Mombeini has been barred from leaving Iran despite calls from the Canadian government for her to be granted permission to travel back to Canada to live with her two sons who left Iran in March.
According to Article 699 of Iran’s Islamic Penal Code, “Anyone who, knowingly and deliberately, with the intent to accuse an individual, without his knowledge, manipulates or conceals the tools and means of a crime or any object for which its possession can be prosecuted.”
It is not known who ordered Bayani to be filmed while engaging in staged actions outside her cell or who ordered the raid on the Seyed-Emami home. But human rights groups have documented several instances in which detainees held on politically motivated charges or their family members were featured in pseudo-documentary videos that contained false information and which were produced by or in collusion with security agencies and then broadcast by IRIB to discredit and smear the detainees.
Formerly Iran-based human rights lawyer Shirin Ebadi, a Nobel Peace laureate, wrote in the New York Times in 2016 that Iranian agents had filmed her husband having an affair with another woman, a capital offense in Iran, and threatened him with prosecution if he did not make false statements on record to be broadcast by IRIB implicating his wife in national security crimes.
Kavous Seyed-Emami’s family has petitioned IRIB to allow them to respond to the unsubstantiated accusations the broadcaster has aired against the deceased conservationist.
Three major state agencies in Iran, including the country’s highest security body, have stated that the detained conservationists are all innocent of the spying charges they’re being held on.
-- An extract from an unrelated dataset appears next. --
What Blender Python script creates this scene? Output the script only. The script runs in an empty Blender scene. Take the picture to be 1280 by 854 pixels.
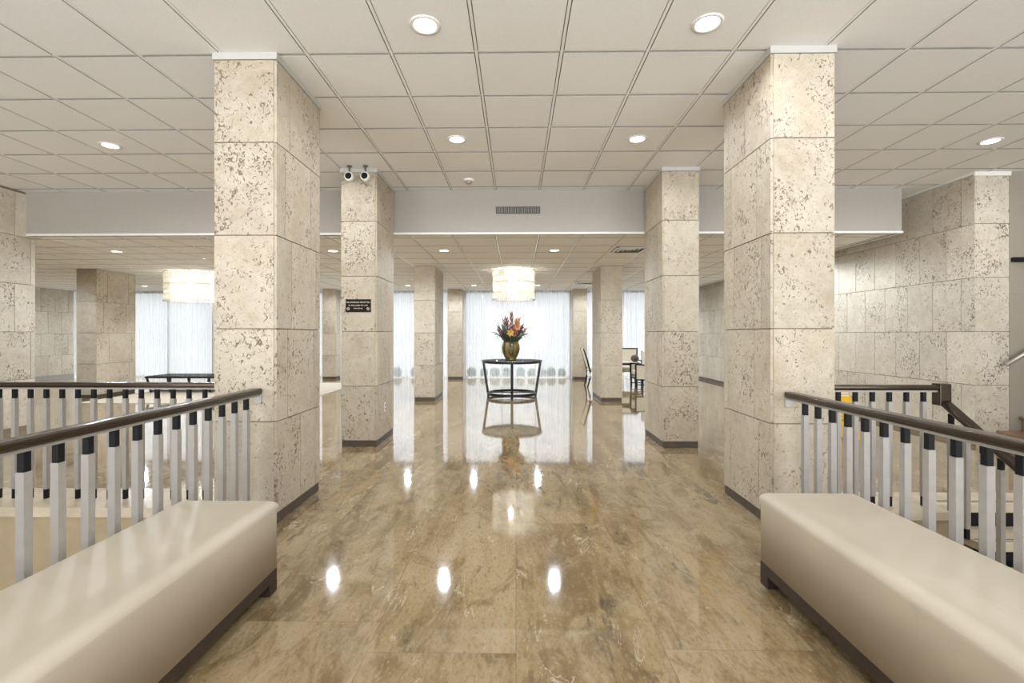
import bpy, bmesh, math, random
from mathutils import Vector, Matrix
random.seed(7)
PI = math.pi
scene = bpy.context.scene
COL = scene.collection
HC, LC, EYE = 3.375, 2.771, 1.355      # high ceiling, low ceiling, camera height

# ------------------------------------------------------------------ nodes
class NT:
    def __init__(s, name):
        s.m = bpy.data.materials.new(name); s.m.use_nodes = True
        s.t = s.m.node_tree; s.t.nodes.clear()
        s.out = s.t.nodes.new('ShaderNodeOutputMaterial')
    def n(s, typ, ins=None, **kw):
        nd = s.t.nodes.new(typ)
        for k, v in kw.items(): setattr(nd, k, v)
        for k, v in (ins or {}).items():
            sk = nd.inputs[k]
            if isinstance(v, bpy.types.NodeSocket): s.t.links.new(v, sk)
            else: sk.default_value = v
        return nd
    def math(s, op, a, b=0.0, c=0.0, clamp=False):
        return s.n('ShaderNodeMath', {0: a, 1: b, 2: c}, operation=op, use_clamp=clamp).outputs[0]
    def mix(s, fac, a, b, blend='MIX'):
        nd = s.n('ShaderNodeMix', data_type='RGBA', blend_type=blend)
        for k, v in ((0, fac), (6, a), (7, b)):
            if isinstance(v, bpy.types.NodeSocket): s.t.links.new(v, nd.inputs[k])
            else: nd.inputs[k].default_value = v if k == 0 else c4(v)
        return nd.outputs[2]
    def ramp(s, fac, stops, interp='LINEAR'):
        nd = s.n('ShaderNodeValToRGB', {0: fac}); r = nd.color_ramp; r.interpolation = interp
        while len(r.elements) < len(stops): r.elements.new(0.5)
        for e, (p, c) in zip(r.elements, stops):
            e.position = p; e.color = c4(c) if not isinstance(c, (int, float)) else (c, c, c, 1)
        return nd.outputs[0]
    def noise(s, vec, scale, detail=4, rough=.55, dist=0.0):
        return s.n('ShaderNodeTexNoise', {'Vector': vec, 'Scale': scale, 'Detail': detail, 'Roughness': rough, 'Distortion': dist}).outputs[0]
    def pos(s): return s.n('ShaderNodeNewGeometry').outputs['Position']
    def vmul(s, v, k): return s.n('ShaderNodeVectorMath', {0: v, 1: k}, operation='MULTIPLY').outputs[0]
    def vadd(s, v, k): return s.n('ShaderNodeVectorMath', {0: v, 1: k}, operation='ADD').outputs[0]
    def bsdf(s, color, rough=.5, metal=0.0, bump=None, bstr=.2, bdist=.002, **kw):
        b = s.n('ShaderNodeBsdfPrincipled')
        for k, v in [('Base Color', color), ('Roughness', rough), ('Metallic', metal)] + list(kw.items()):
            if isinstance(v, bpy.types.NodeSocket): s.t.links.new(v, b.inputs[k])
            else: b.inputs[k].default_value = c4(v) if isinstance(v, tuple) and len(v) == 3 and 'Color' in k else v
        if bump is not None:
            bp = s.n('ShaderNodeBump', {'Height': bump, 'Strength': bstr, 'Distance': bdist})
            s.t.links.new(bp.outputs[0], b.inputs['Normal'])
        return b.outputs[0]
    def end(s, sh):
        s.t.links.new(sh, s.out.inputs[0]); return s.m
def c4(c): return (c[0], c[1], c[2], 1.0) if len(c) == 3 else tuple(c)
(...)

Their continued detainment has prompted an international outcry. The UN has called the charges against the conservationists “hard to fathom” and in February 2018 stated, “Nowhere in the world, including Iran, should conservation be equated to spying or regarded as a crime.”
Yet Iran’s judiciary is continuing to try them while restricting their right to a full defense and despite one detainee’s statement on record that she was forced to make false “confessions” under the threat of torture.
“For years, IRIB has been working with Iran’s security apparatus to paint a picture of guilt around detainees held on politically motivated charges,” said Ghaemi. “They have tried to make the cost of speaking out too high for their victims, but more and more Iranians are refusing to be silent.”
“Instead of investigating conservationists and making a mockery out of the judicial process, Iran’s judiciary should be investigating Seyed-Emami’s sudden death in prison and the ill and unlawful treatment of these and all political prisoners held on trumped-up charges,” he added.